** Written exercise **
Reproduce, word for word, every line from the first one down to the line containing "CU = U0 * math.cos(ROLL)", and nothing else.

** Information provided **
<<<<

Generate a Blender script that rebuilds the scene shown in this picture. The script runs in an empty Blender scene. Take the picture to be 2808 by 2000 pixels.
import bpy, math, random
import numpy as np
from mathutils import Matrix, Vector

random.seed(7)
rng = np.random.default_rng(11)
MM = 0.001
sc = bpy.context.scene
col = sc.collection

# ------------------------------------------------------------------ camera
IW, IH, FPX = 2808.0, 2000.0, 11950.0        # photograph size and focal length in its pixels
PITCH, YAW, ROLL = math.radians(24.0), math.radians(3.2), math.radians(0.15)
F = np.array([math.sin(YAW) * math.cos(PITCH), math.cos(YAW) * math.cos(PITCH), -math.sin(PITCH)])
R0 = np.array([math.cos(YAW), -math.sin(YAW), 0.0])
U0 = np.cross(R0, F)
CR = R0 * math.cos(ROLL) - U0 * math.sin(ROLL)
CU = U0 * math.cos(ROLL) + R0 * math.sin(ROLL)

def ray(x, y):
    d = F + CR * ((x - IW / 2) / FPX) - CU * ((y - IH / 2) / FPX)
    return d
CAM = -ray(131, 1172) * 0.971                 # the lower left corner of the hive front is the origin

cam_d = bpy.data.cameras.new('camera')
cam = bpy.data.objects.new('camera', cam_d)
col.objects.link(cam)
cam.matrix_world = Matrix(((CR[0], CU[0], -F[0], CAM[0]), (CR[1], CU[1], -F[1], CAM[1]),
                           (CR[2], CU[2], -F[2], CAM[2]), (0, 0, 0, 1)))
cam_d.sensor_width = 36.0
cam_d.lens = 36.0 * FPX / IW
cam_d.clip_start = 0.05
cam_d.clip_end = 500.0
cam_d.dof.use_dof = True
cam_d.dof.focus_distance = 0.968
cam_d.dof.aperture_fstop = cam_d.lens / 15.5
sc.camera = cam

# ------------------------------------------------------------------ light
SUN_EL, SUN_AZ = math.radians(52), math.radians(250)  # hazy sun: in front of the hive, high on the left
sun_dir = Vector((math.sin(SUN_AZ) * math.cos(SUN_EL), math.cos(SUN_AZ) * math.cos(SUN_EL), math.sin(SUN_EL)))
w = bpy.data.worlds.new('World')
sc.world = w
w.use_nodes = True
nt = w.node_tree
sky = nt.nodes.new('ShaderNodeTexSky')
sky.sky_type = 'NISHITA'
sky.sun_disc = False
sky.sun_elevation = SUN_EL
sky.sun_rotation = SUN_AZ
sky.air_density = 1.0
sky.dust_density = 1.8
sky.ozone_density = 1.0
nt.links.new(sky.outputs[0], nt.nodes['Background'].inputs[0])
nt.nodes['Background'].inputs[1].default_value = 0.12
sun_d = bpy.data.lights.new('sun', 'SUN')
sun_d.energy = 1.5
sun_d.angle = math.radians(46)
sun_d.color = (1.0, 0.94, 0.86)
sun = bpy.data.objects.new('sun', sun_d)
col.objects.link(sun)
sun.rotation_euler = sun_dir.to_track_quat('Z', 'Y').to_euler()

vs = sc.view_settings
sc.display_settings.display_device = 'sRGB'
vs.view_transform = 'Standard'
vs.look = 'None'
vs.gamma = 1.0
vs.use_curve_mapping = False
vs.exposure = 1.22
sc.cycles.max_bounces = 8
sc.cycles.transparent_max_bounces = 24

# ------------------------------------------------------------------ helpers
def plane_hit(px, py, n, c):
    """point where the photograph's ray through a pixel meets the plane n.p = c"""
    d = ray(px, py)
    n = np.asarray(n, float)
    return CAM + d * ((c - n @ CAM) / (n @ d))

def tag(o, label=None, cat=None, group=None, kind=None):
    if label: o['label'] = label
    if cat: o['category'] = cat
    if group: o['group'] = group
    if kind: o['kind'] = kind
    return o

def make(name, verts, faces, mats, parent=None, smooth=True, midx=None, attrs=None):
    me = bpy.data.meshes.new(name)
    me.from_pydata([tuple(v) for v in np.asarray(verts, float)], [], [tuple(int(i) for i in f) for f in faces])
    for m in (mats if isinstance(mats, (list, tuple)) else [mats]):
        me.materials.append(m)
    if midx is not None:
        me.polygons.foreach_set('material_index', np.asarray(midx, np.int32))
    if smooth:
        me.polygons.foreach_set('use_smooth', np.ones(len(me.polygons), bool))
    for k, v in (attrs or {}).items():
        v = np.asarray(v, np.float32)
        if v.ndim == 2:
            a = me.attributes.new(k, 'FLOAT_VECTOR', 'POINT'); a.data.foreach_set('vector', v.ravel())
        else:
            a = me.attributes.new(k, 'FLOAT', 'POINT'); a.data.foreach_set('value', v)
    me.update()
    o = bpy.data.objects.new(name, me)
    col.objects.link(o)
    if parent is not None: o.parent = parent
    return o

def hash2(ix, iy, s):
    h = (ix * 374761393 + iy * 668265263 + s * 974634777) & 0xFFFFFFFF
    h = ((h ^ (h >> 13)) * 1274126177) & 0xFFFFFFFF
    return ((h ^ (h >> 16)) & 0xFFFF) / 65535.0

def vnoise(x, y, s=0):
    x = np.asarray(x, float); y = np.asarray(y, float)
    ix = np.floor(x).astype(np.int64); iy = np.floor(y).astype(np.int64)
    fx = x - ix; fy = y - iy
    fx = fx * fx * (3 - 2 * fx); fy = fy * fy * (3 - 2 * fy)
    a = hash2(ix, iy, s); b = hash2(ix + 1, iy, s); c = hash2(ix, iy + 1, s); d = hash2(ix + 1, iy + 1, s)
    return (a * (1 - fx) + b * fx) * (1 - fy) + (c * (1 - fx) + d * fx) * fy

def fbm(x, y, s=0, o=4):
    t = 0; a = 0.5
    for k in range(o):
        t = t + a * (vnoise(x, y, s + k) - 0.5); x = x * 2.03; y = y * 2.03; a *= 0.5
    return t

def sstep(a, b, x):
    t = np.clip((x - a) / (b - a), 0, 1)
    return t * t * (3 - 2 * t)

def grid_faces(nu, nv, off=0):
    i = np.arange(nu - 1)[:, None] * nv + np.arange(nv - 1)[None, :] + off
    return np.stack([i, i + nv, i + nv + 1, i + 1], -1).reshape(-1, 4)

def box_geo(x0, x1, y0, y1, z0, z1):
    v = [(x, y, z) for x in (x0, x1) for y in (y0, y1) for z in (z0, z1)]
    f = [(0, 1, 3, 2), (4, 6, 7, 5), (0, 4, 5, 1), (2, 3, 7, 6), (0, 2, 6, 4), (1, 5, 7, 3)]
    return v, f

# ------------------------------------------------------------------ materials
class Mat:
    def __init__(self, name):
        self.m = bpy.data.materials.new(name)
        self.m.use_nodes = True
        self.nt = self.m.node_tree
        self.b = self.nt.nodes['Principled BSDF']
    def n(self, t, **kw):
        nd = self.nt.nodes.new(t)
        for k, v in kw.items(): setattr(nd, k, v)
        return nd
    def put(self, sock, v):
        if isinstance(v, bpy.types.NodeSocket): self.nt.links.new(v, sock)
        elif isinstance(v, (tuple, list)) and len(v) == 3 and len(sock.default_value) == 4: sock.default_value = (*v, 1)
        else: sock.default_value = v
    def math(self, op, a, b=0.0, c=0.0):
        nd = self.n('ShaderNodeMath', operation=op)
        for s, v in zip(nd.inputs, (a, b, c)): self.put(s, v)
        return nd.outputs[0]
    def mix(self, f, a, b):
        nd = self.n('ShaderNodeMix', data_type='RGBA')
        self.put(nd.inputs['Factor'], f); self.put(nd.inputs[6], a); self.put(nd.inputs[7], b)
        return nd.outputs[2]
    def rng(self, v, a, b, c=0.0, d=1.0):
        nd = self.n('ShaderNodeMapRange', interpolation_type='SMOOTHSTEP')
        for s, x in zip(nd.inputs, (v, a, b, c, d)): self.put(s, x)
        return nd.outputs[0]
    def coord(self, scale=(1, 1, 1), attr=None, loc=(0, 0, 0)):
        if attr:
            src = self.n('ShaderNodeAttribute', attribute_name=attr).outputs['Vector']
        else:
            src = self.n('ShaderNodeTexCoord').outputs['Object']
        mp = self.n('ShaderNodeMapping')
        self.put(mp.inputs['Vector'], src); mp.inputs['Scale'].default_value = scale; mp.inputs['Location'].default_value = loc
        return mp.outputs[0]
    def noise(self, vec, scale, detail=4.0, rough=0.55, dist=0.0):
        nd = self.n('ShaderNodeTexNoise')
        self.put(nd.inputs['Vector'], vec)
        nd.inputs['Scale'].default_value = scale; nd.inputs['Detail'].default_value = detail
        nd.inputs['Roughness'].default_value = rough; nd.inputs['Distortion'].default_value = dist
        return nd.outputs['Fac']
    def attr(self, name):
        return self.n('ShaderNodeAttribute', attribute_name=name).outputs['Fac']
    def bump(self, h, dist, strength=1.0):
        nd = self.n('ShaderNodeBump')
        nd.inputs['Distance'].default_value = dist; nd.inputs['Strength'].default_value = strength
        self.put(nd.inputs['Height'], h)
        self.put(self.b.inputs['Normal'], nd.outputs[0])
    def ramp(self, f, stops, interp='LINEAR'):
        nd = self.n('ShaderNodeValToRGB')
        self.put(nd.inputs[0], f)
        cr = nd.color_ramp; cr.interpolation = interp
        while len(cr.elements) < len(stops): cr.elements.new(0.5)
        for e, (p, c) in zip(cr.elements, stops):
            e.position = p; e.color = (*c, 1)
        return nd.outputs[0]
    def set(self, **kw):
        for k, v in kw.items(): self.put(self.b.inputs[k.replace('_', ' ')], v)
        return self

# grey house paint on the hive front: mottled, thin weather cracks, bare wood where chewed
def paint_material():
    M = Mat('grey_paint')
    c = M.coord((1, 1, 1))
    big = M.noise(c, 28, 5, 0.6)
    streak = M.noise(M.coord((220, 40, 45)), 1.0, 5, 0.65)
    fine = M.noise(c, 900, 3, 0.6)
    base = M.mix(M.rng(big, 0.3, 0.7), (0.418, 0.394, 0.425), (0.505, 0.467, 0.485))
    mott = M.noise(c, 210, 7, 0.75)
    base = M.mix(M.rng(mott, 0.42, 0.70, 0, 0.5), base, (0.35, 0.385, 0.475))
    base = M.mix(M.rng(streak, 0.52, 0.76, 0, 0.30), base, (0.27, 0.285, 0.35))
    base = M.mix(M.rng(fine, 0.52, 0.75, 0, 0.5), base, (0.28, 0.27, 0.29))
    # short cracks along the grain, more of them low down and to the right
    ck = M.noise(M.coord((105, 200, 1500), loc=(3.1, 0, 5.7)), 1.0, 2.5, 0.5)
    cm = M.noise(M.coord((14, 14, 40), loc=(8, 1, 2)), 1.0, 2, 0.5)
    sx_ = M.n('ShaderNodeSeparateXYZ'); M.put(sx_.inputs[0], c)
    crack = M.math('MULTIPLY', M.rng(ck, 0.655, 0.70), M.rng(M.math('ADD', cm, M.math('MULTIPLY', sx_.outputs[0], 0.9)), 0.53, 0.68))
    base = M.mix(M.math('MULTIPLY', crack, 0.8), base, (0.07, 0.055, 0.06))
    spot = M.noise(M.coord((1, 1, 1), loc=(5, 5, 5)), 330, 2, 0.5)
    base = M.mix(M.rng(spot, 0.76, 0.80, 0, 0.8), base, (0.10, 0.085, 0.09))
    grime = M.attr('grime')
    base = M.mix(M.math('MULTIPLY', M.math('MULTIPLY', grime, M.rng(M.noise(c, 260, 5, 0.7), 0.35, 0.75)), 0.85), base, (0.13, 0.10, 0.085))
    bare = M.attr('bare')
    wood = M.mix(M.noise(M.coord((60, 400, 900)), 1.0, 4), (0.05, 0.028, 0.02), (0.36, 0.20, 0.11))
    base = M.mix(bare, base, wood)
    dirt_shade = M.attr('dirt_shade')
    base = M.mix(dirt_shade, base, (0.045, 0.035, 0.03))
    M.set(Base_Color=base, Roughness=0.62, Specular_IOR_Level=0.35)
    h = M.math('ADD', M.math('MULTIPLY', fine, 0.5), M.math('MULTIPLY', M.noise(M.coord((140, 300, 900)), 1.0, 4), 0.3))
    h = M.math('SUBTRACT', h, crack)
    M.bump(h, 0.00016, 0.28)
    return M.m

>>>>

** Answer in full **
Generate a Blender script that rebuilds the scene shown in this picture. The script runs in an empty Blender scene. Take the picture to be 2808 by 2000 pixels.
import bpy, math, random
import numpy as np
from mathutils import Matrix, Vector

random.seed(7)
rng = np.random.default_rng(11)
MM = 0.001
sc = bpy.context.scene
col = sc.collection

# ------------------------------------------------------------------ camera
IW, IH, FPX = 2808.0, 2000.0, 11950.0        # photograph size and focal length in its pixels
PITCH, YAW, ROLL = math.radians(24.0), math.radians(3.2), math.radians(0.15)
F = np.array([math.sin(YAW) * math.cos(PITCH), math.cos(YAW) * math.cos(PITCH), -math.sin(PITCH)])
R0 = np.array([math.cos(YAW), -math.sin(YAW), 0.0])
U0 = np.cross(R0, F)
CR = R0 * math.cos(ROLL) - U0 * math.sin(ROLL)
CU = U0 * math.cos(ROLL) + R0 * math.sin(ROLL)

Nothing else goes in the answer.